Leave the pictures out and retype the lines from the beginning through the line with "SC.camera = cam_o", both ends included.
Begin
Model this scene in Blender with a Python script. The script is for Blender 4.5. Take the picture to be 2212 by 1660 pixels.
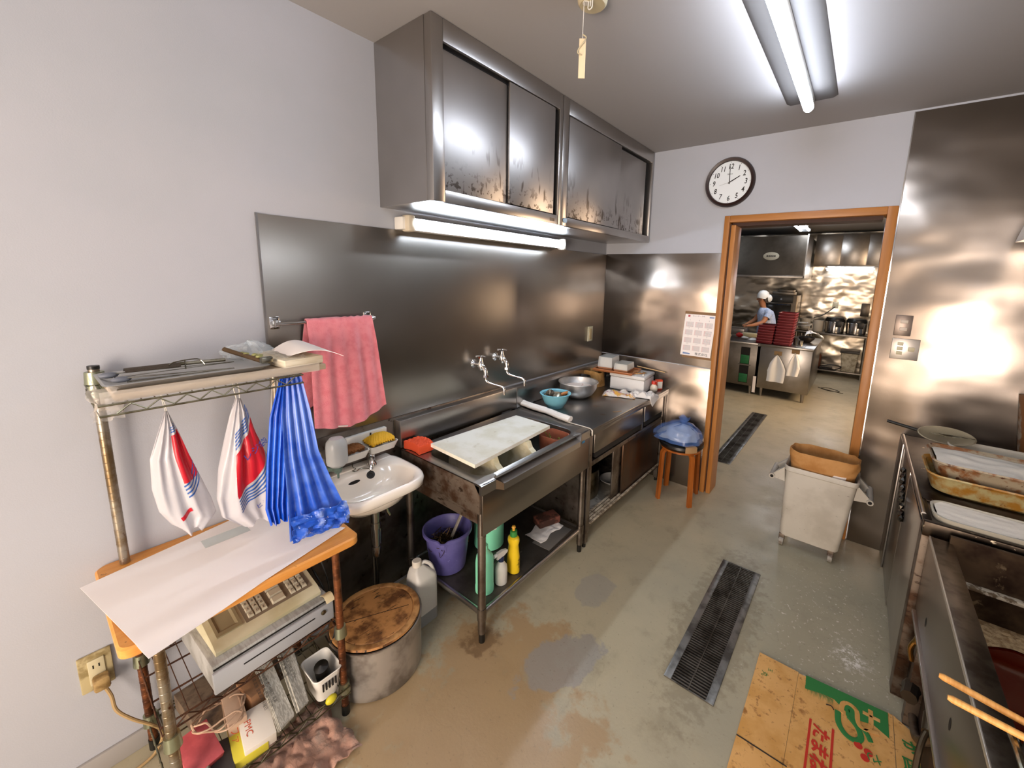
import bpy, bmesh, math, random
from mathutils import Vector, Matrix, noise
random.seed(7)
SC = bpy.context.scene
COL = SC.collection
PI = math.pi
for _o in list(bpy.data.objects): bpy.data.objects.remove(_o)

# ------------------------------------------------------------------ camera
cam = bpy.data.cameras.new('camera'); cam_o = bpy.data.objects.new('camera', cam); COL.objects.link(cam_o)
_yaw, _pitch, _roll = (0.63918, 0.16722, 0.03020)
_f = Vector((-math.sin(_yaw)*math.cos(_pitch), math.cos(_yaw)*math.cos(_pitch), -math.sin(_pitch)))
_r = Vector((math.cos(_yaw), math.sin(_yaw), 0)); _u = _r.cross(_f)
_r2 = _r*math.cos(_roll)+_u*math.sin(_roll); _u2 = -_r*math.sin(_roll)+_u*math.cos(_roll)
M4 = Matrix(((_r2.x,_u2.x,-_f.x,1.8597),(_r2.y,_u2.y,-_f.y,0.0),(_r2.z,_u2.z,-_f.z,1.6953),(0,0,0,1)))
cam_o.matrix_world = M4
cam.sensor_fit = 'HORIZONTAL'; cam.sensor_width = 36.0; cam.lens = 877.325/2212*36
cam.shift_x = -95.999/2212; cam.shift_y = -84.447/2212
cam.clip_start = 0.02
SC.camera = cam_o

# ------------------------------------------------------------------ view, world, daylight
SC.view_settings.view_transform = 'Standard'; SC.view_settings.look = 'None'
SC.view_settings.gamma = 1.0; SC.view_settings.use_curve_mapping = False
SC.view_settings.exposure = 2.05
SC.cycles.max_bounces = 8; SC.cycles.glossy_bounces = 5; SC.cycles.transmission_bounces = 5
SC.cycles.transparent_max_bounces = 8; SC.cycles.sample_clamp_indirect = 6.0
SC.cycles.caustics_reflective = False; SC.cycles.caustics_refractive = False
W = bpy.data.worlds.new('world'); SC.world = W; W.use_nodes = True
W.node_tree.nodes['Background'].inputs[0].default_value = (1.0, 0.72, 0.5, 1)
W.node_tree.nodes['Background'].inputs[1].default_value = 1.0
def area(name, loc, rot, sx, sy, power, col):
    l = bpy.data.lights.new(name, 'AREA'); l.shape = 'RECTANGLE'; l.size = sx; l.size_y = sy
    l.energy = power; l.color = col
    o = bpy.data.objects.new(name, l); o.location = loc; o.rotation_euler = rot; COL.objects.link(o); return o
# low sun glow coming through the two glazed openings behind the camera
area('daylight_entrance', (1.95, -2.32, 1.1), (PI/2, 0, 0), 1.5, 1.9, 34, (1.0, 0.88, 0.80))
area('daylight_kitchen_window', (3.12, 6.2, 1.5), (PI/2, 0, PI/2), 1.6, 1.0, 15, (1.0, 0.70, 0.45))

# ------------------------------------------------------------------ mesh helpers
def srgb(h):
    h = h.lstrip('#'); v = [int(h[i:i+2],16)/255 for i in (0,2,4)]
    return tuple((c/12.92 if c <= 0.04045 else ((c+0.055)/1.055)**2.4) for c in v)+(1.0,)
V = Vector
def frame_of(d):
    d = d.normalized(); a = V((0,0,1)) if abs(d.z) < .9 else V((1,0,0))
    x = a.cross(d).normalized(); return x, d.cross(x)
_tc = {}
def text_geo(body, shear=0.0, bold=0.0):
    k = (body, shear, bold)
    if k not in _tc:
        c = bpy.data.curves.new('t','FONT'); c.body = body; c.size = 1; c.shear = shear; c.offset = bold; c.resolution_u = 2
        o = bpy.data.objects.new('t', c); COL.objects.link(o); bpy.context.view_layer.update()
        me = bpy.data.meshes.new_from_object(o.evaluated_get(bpy.context.evaluated_depsgraph_get()))
        vs = [tuple(v.co[:2]) for v in me.vertices]; fs = [tuple(p.vertices) for p in me.polygons]
        bpy.data.objects.remove(o); bpy.data.curves.remove(c); bpy.data.meshes.remove(me)
        _tc[k] = (vs, fs)
    return _tc[k]
class MB:
    def __init__(s): s.bm = bmesh.new(); s.mi = 0
    def _f(s, vs, mi=None):
        try:
            f = s.bm.faces.new(vs); f.material_index = s.mi if mi is None else mi; return f
        except ValueError: return None
    def box(s, x0,x1,y0,y1,z0,z1, bev=0.0, rot=None, c=None):
        vs = [s.bm.verts.new((x,y,z)) for x in (x0,x1) for y in (y0,y1) for z in (z0,z1)]
        fs = [s._f([vs[i] for i in q]) for q in ((0,1,3,2),(4,6,7,5),(0,4,5,1),(2,3,7,6),(0,2,6,4),(1,5,7,3))]
        if bev:
            es = list({e for f in fs for e in f.edges})
            r = bmesh.ops.bevel(s.bm, geom=es, offset=bev, segments=2, profile=.5, affect='EDGES', clamp_overlap=True)
            vs = list({v for f in r['faces'] for v in f.verts} | {v for v in vs if v.is_valid})
        if rot:
            c = V(c) if c else V(((x0+x1)/2,(y0+y1)/2,(z0+z1)/2)); m = rot.to_3x3()
            for v in vs: v.co = c + m @ (v.co-c)
        return s
    def loft(s, rings, closed=True, cap0=True, cap1=True):
        R = [[s.bm.verts.new(p) for p in r] for r in rings]; n = len(R[0])
        for a, b in zip(R, R[1:]):
            for i in range(n if closed else n-1):
                j = (i+1) % n; s._f([a[i], a[j], b[j], b[i]])
        if closed and cap0: s._f(list(reversed(R[0])))
        if closed and cap1: s._f(R[-1])
        return s
    def cyl(s, p0, p1, r, r1=None, n=16, cap=True):
        p0, p1 = V(p0), V(p1); x, y = frame_of(p1-p0); r1 = r if r1 is None else r1
        ring = lambda p, q: [p + (x*math.cos(2*PI*i/n) + y*math.sin(2*PI*i/n))*q for i in range(n)]
        return s.loft([ring(p0, r), ring(p1, r1)], True, cap, cap)
    def tube(s, pts, r, n=8, closed=False, cap=True):
        P = [V(p) for p in pts]; m = len(P); rings = []; x = None
        for i in range(m):
            a = P[i-1] if (i or closed) else P[0]; b = P[(i+1) % m] if (i < m-1 or closed) else P[-1]
            d = (b-a)
            if d.length < 1e-9: d = V((0,0,1))
            d.normalize()
            if x is None: x, y = frame_of(d)
            else:
                x = x - d*x.dot(d)
                x = x.normalized() if x.length > 1e-6 else frame_of(d)[0]
                y = d.cross(x)
            rr = r[i] if isinstance(r, (list, tuple)) else r
            rings.append([P[i] + (x*math.cos(2*PI*k/n)+y*math.sin(2*PI*k/n))*rr for k in range(n)])
        if closed: rings.append(rings[0]); return s.loft(rings, True, False, False)
        return s.loft(rings, True, cap, cap)
    def lathe(s, c, prof, n=32, ax=(0,0,1), sx=1.0, sy=1.0, cap0=True, cap1=True):
        c = V(c); d = V(ax).normalized()
        x, y = (V((1,0,0)), V((0,1,0))) if abs(d.z) > .99 else frame_of(d)
        rings = [[c + d*z + x*(r*sx*math.cos(2*PI*i/n)) + y*(r*sy*math.sin(2*PI*i/n)) for i in range(n)] for r, z in prof]
        return s.loft(rings, True, cap0, cap1)
    def grid(s, f, nu, nv, thick=0.0):
        g = [[V(f(i/nu, j/nv)) for j in range(nv+1)] for i in range(nu+1)]
        if not thick:
            R = [[s.bm.verts.new(p) for p in r] for r in g]
            for i in range(nu):
                for j in range(nv): s._f([R[i][j], R[i+1][j], R[i+1][j+1], R[i][j+1]])
            return s
        N = [[None]*(nv+1) for _ in range(nu+1)]
        for i in range(nu+1):
            for j in range(nv+1):
                a = g[min(i+1,nu)][j]-g[max(i-1,0)][j]; b = g[i][min(j+1,nv)]-g[i][max(j-1,0)]
                k = a.cross(b); N[i][j] = k.normalized() if k.length > 1e-12 else V((0,0,1))
        A = [[s.bm.verts.new(g[i][j]+N[i][j]*thick/2) for j in range(nv+1)] for i in range(nu+1)]
        B = [[s.bm.verts.new(g[i][j]-N[i][j]*thick/2) for j in range(nv+1)] for i in range(nu+1)]
        for i in range(nu):
            for j in range(nv):
                s._f([A[i][j],A[i+1][j],A[i+1][j+1],A[i][j+1]]); s._f([B[i][j],B[i][j+1],B[i+1][j+1],B[i+1][j]])
        for i in range(nu):
            s._f([A[i][0],B[i][0],B[i+1][0],A[i+1][0]]); s._f([A[i][nv],A[i+1][nv],B[i+1][nv],B[i][nv]])
        for j in range(nv):
            s._f([A[0][j],A[0][j+1],B[0][j+1],B[0][j]]); s._f([A[nu][j],B[nu][j],B[nu][j+1],A[nu][j+1]])
        return s
    def prism(s, pts, off):
        a = [s.bm.verts.new(p) for p in pts]; b = [s.bm.verts.new(V(p)+V(off)) for p in pts]; n = len(a)
        s._f(list(reversed(a))); s._f(b)
        for i in range(n): s._f([a[i], a[(i+1)%n], b[(i+1)%n], b[i]])
        return s
    def ball(s, c, r, sc=(1,1,1), sub=2, nz=0.0, ns=20.0):
        q = bmesh.ops.create_icosphere(s.bm, subdivisions=sub, radius=r); c = V(c)
        for v in q['verts']:
            k = 1 + (nz*noise.noise(v.co*ns + c*13) if nz else 0)
            v.co = V((v.co.x*sc[0], v.co.y*sc[1], v.co.z*sc[2]))*k + c
        for f in {f for v in q['verts'] for f in v.link_faces}: f.material_index = s.mi
        return s
    def text(s, body, o, ux, uy, size, align='L', shear=0.0, wf=1.0, bold=0.0):
        vs, fs = text_geo(body, shear, bold); o = V(o); ux = V(ux).normalized(); uy = V(uy).normalized()
        if not vs: return s
        w = max(v[0] for v in vs); dx = {'L':0, 'C':-w/2, 'R':-w}[align]
        R = [s.bm.verts.new(o + ux*((x+dx)*size*wf) + uy*(y*size)) for x, y in vs]
        for f in fs: s._f([R[i] for i in f])
        return s
    def quad(s, a, b, c, d): s._f([s.bm.verts.new(p) for p in (a,b,c,d)]); return s
    def build(s, name, mat, parent=None, ang=35, norm=True, flat=False, label=None):
        if norm: bmesh.ops.recalc_face_normals(s.bm, faces=s.bm.faces[:])
        me = bpy.data.meshes.new(name); s.bm.to_mesh(me); s.bm.free()
        for m in (mat if isinstance(mat, (list, tuple)) else [mat]): me.materials.append(m)
        if not flat:
            me.polygons.foreach_set('use_smooth', [True]*len(me.polygons)); me.set_sharp_from_angle(angle=math.radians(ang))
        o = bpy.data.objects.new(name, me); COL.objects.link(o)
        if parent: adopt(o, parent)
        if label: o['label'] = label
        return o
WORLD_LOC = {}
def adopt(o, p):
    o.parent = p; l = V(WORLD_LOC.get(p.name, (0,0,0)))
    o.matrix_parent_inverse = Matrix.Translation(-l) if p.type == 'EMPTY' else Matrix.Identity(4)
def thing(name, label, cat, loc=(0,0,0), group=None):
    o = bpy.data.objects.new(name, None); COL.objects.link(o); o.location = loc; o.empty_display_size = .05
    WORLD_LOC[o.name] = tuple(loc)
    o['label'] = label; o['category'] = cat
    if group: o['group'] = group
    return o
def tag(o, label, cat, group=None, kind=None):
    o['label'] = label; o['category'] = cat
    if group: o['group'] = group
    if kind: o['kind'] = kind
    return o
def struct(o): o['kind'] = 'structure'; return o
def copy_tree(o, parent=None):
    c = o.copy(); COL.objects.link(c)
    if parent: c.parent = parent
    for ch in [x for x in bpy.data.objects if x.parent == o]: copy_tree(ch, c)
    return c
def arc(c, r, a0, a1, n, u=(1,0,0), v=(0,0,1)):
    c, u, v = V(c), V(u), V(v)
    return [c + u*(r*math.cos(a0+(a1-a0)*i/n)) + v*(r*math.sin(a0+(a1-a0)*i/n)) for i in range(n+1)]
def smooth_path(pts, n=6):
    P = [V(p) for p in pts]; out = []
    for i in range(len(P)-1):
        p0 = P[max(i-1,0)]; p1 = P[i]; p2 = P[i+1]; p3 = P[min(i+2,len(P)-1)]
        for k in range(n):
            t = k/n
            out.append(0.5*((2*p1)+(p2-p0)*t+(2*p0-5*p1+4*p2-p3)*t*t+(3*p1-p0-3*p2+p3)*t**3))
    return out+[P[-1]]
def nz(x, y=0.0, z=0.0): return noise.noise(V((x,y,z)))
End
Correct result —
Model this scene in Blender with a Python script. The script is for Blender 4.5. Take the picture to be 2212 by 1660 pixels.
import bpy, bmesh, math, random
from mathutils import Vector, Matrix, noise
random.seed(7)
SC = bpy.context.scene
COL = SC.collection
PI = math.pi
for _o in list(bpy.data.objects): bpy.data.objects.remove(_o)

# ------------------------------------------------------------------ camera
cam = bpy.data.cameras.new('camera'); cam_o = bpy.data.objects.new('camera', cam); COL.objects.link(cam_o)
_yaw, _pitch, _roll = (0.63918, 0.16722, 0.03020)
_f = Vector((-math.sin(_yaw)*math.cos(_pitch), math.cos(_yaw)*math.cos(_pitch), -math.sin(_pitch)))
_r = Vector((math.cos(_yaw), math.sin(_yaw), 0)); _u = _r.cross(_f)
_r2 = _r*math.cos(_roll)+_u*math.sin(_roll); _u2 = -_r*math.sin(_roll)+_u*math.cos(_roll)
M4 = Matrix(((_r2.x,_u2.x,-_f.x,1.8597),(_r2.y,_u2.y,-_f.y,0.0),(_r2.z,_u2.z,-_f.z,1.6953),(0,0,0,1)))
cam_o.matrix_world = M4
cam.sensor_fit = 'HORIZONTAL'; cam.sensor_width = 36.0; cam.lens = 877.325/2212*36
cam.shift_x = -95.999/2212; cam.shift_y = -84.447/2212
cam.clip_start = 0.02
SC.camera = cam_o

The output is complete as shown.